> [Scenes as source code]
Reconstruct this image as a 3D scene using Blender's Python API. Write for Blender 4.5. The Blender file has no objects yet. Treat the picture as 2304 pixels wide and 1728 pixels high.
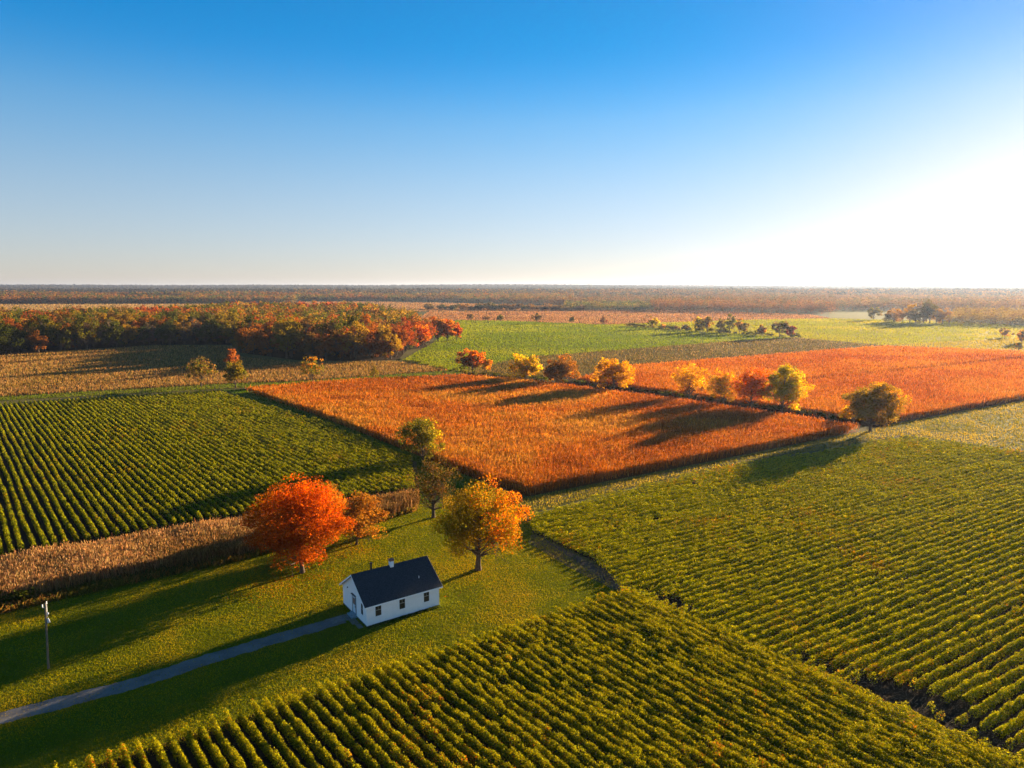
import bpy, math
import numpy as np
from mathutils import Vector

# ------------------------------------------------------------------ camera, sky, sun, exposure
SC = bpy.context.scene
COL = SC.collection
F = 1536.0; HZ = 648.0; H = 42.0; D = 2304/2212.0
PITCH = math.atan((864-HZ)/F)
cam_d = bpy.data.cameras.new('camera'); cam = bpy.data.objects.new('camera', cam_d); COL.objects.link(cam)
cam_d.sensor_width = 36; cam_d.lens = 24; cam_d.clip_start = 0.5; cam_d.clip_end = 40000
cam.location = (0, 0, H); cam.rotation_euler = (math.pi/2-PITCH, 0, 0)
SC.camera = cam

SUN_AZ = math.radians(44.0)      # from +x towards +y
SUN_EL = math.radians(9.2)
world = bpy.data.worlds.new('World'); SC.world = world; world.use_nodes = True
wn = world.node_tree; wl = wn.links
bg = wn.nodes['Background']
sky = wn.nodes.new('ShaderNodeTexSky'); sky.sky_type = 'NISHITA'; sky.sun_disc = False
sky.sun_elevation = SUN_EL; sky.sun_rotation = math.pi/2-SUN_AZ
sky.altitude = 100; sky.air_density = 1.0; sky.dust_density = 0.2; sky.ozone_density = 3.0
gm = wn.nodes.new('ShaderNodeGamma'); gm.inputs['Gamma'].default_value = 0.62      # softer fall-off away from the sun
wl.new(sky.outputs[0], gm.inputs['Color'])
tcw = wn.nodes.new('ShaderNodeTexCoord'); sx = wn.nodes.new('ShaderNodeSeparateXYZ'); wl.new(tcw.outputs['Generated'], sx.inputs[0])
rw = wn.nodes.new('ShaderNodeValToRGB'); wl.new(sx.outputs['Z'], rw.inputs[0])          # colour of the clear air by height
rw.color_ramp.interpolation = 'B_SPLINE'; el = rw.color_ramp.elements; el[0].position = 0.0; el[0].color = (.50, .465, .56, 1); el[1].position = 1.0; el[1].color = (.21, .40, .52, 1)
for p_, c_ in ((.0175, (.505, .475, .56)), (.1236, (.50, .50, .555)), (.225, (.23, .46, .625)), (.30, (.01, .345, .64)), (.38, (.04, .33, .60)), (.5, (.05, .33, .55))):
    e_ = el.new(p_); e_.color = (*c_, 1)
mw = wn.nodes.new('ShaderNodeMix'); mw.data_type = 'RGBA'; mw.blend_type = 'MULTIPLY'; mw.inputs[0].default_value = 1
vs_ = wn.nodes.new('ShaderNodeVectorMath'); vs_.operation = 'SCALE'; vs_.inputs['Scale'].default_value = 2.0; wl.new(gm.outputs[0], vs_.inputs[0]); wl.new(vs_.outputs[0], mw.inputs[6]); wl.new(rw.outputs[0], mw.inputs[7])
dt = wn.nodes.new('ShaderNodeVectorMath'); dt.operation = 'DOT_PRODUCT'; wl.new(tcw.outputs['Generated'], dt.inputs[0])
dt.inputs[1].default_value = (math.cos(SUN_AZ)*math.cos(SUN_EL), math.sin(SUN_AZ)*math.cos(SUN_EL), math.sin(SUN_EL))
mx_ = wn.nodes.new('ShaderNodeMath'); mx_.operation = 'MAXIMUM'; mx_.inputs[1].default_value = 0; wl.new(dt.outputs['Value'], mx_.inputs[0])
pw_ = wn.nodes.new('ShaderNodeMath'); pw_.operation = 'POWER'; pw_.inputs[1].default_value = 18; wl.new(mx_.outputs[0], pw_.inputs[0])
gw = wn.nodes.new('ShaderNodeMix'); gw.data_type = 'RGBA'; gw.blend_type = 'ADD'; wl.new(pw_.outputs[0], gw.inputs[0])
wl.new(mw.outputs[2], gw.inputs[6]); gw.inputs[7].default_value = (1.0, .15, 0, 1)
wl.new(gw.outputs[2], bg.inputs['Color'])
bg.inputs['Strength'].default_value = 0.052

sd = bpy.data.lights.new('sun', 'SUN'); sun = bpy.data.objects.new('sun', sd); COL.objects.link(sun)
sd.energy = 5.0; sd.angle = math.radians(0.5); sd.color = (1.0, 0.76, 0.46)
sdir = Vector((math.cos(SUN_AZ)*math.cos(SUN_EL), math.sin(SUN_AZ)*math.cos(SUN_EL), math.sin(SUN_EL)))
sun.rotation_euler = sdir.to_track_quat('Z', 'Y').to_euler(); sun.location = (0, 0, 200)

SC.view_settings.view_transform = 'Standard'; SC.view_settings.look = 'None'
SC.view_settings.gamma = 1.0; SC.view_settings.exposure = 2.5
SC.render.engine = 'CYCLES'
SC.cycles.max_bounces = 5; SC.cycles.diffuse_bounces = 2; SC.cycles.glossy_bounces = 2
SC.cycles.transmission_bounces = 3; SC.cycles.volume_bounces = 0; SC.cycles.transparent_max_bounces = 4
SC.cycles.caustics_reflective = False; SC.cycles.caustics_refractive = False

RNG = np.random.default_rng(7)

# ------------------------------------------------------------------ terrain and projection helpers
def sm(t):
    t = np.clip(t, 0, 1); return t*t*(3-2*t)
def hgt(x, y):
    x = np.asarray(x, float); y = np.asarray(y, float)
    h = 16*sm((y-1750)/1200.0) + 34*sm((y-3800)/4200.0)
    h = h + sm((y-2500)/3000.)*(3*np.sin(x/830.+1)+2.5*np.sin(x/390.+y/900.)) + sm((y-4500)/2500.)*(4*np.sin(x/1500.+2)-x*0.0004)
    return h
def ray(x, y):
    """direction of view through a point of the photograph (2212 px wide), scaled to unit depth along +y"""
    a = (x*D-1152)/F; b = (y*D-864)/F
    dy = math.cos(PITCH)-b*math.sin(PITCH); dz = -math.sin(PITCH)-b*math.cos(PITCH)
    return a/dy, dz/dy
def G(x, y, z=0.0):
    rx, rz = ray(x, y)
    if rz > -1e-4: rz = -1e-4
    t = (z-H)/rz
    if t > 1700:
        s = np.linspace(1500, 11000, 1901)
        zz = H+rz*s; hh = hgt(rx*s, s)+z
        k = np.nonzero(zz < hh)[0]
        t = s[k[0]] if len(k) else 11000.0
    return (rx*t, t)
def zat(x, y, Y):
    return H+ray(x, y)[1]*Y
def GP(*pts, z=0.0):
    return np.array([G(px, py, z) for px, py in pts])
def proj(x, y, z):
    dy = y; dz = z-H
    c = dy*math.cos(PITCH)-dz*math.sin(PITCH)
    v = -(dy*math.sin(PITCH)+dz*math.cos(PITCH))
    c = np.maximum(c, 0.1)
    return (1152+F*x/c)/D, (864+F*v/c)/D
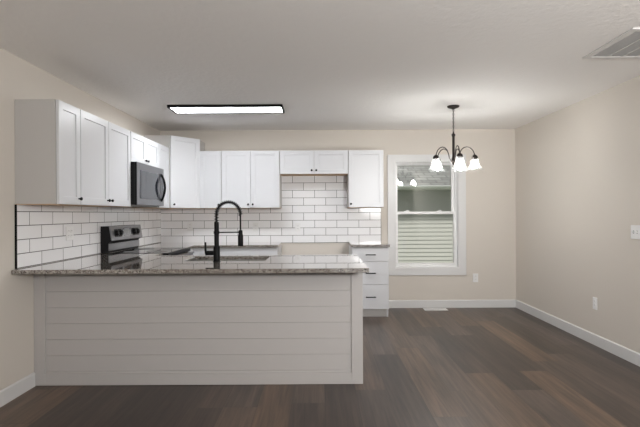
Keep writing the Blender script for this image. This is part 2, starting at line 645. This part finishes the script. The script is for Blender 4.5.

> [TASK DETAILS] Take the lines above from the top of the records through the one with "from mathutils import Vector" and repeat them exactly, without any pictures.

> [EXERCISE ANSWER]
Reconstruct this image as a 3D scene using Blender's Python API. Write for Blender 4.5. The Blender file has no objects yet. Treat the picture as 2304 pixels wide and 1728 pixels high.
import bpy, math
import numpy as np
from mathutils import Vector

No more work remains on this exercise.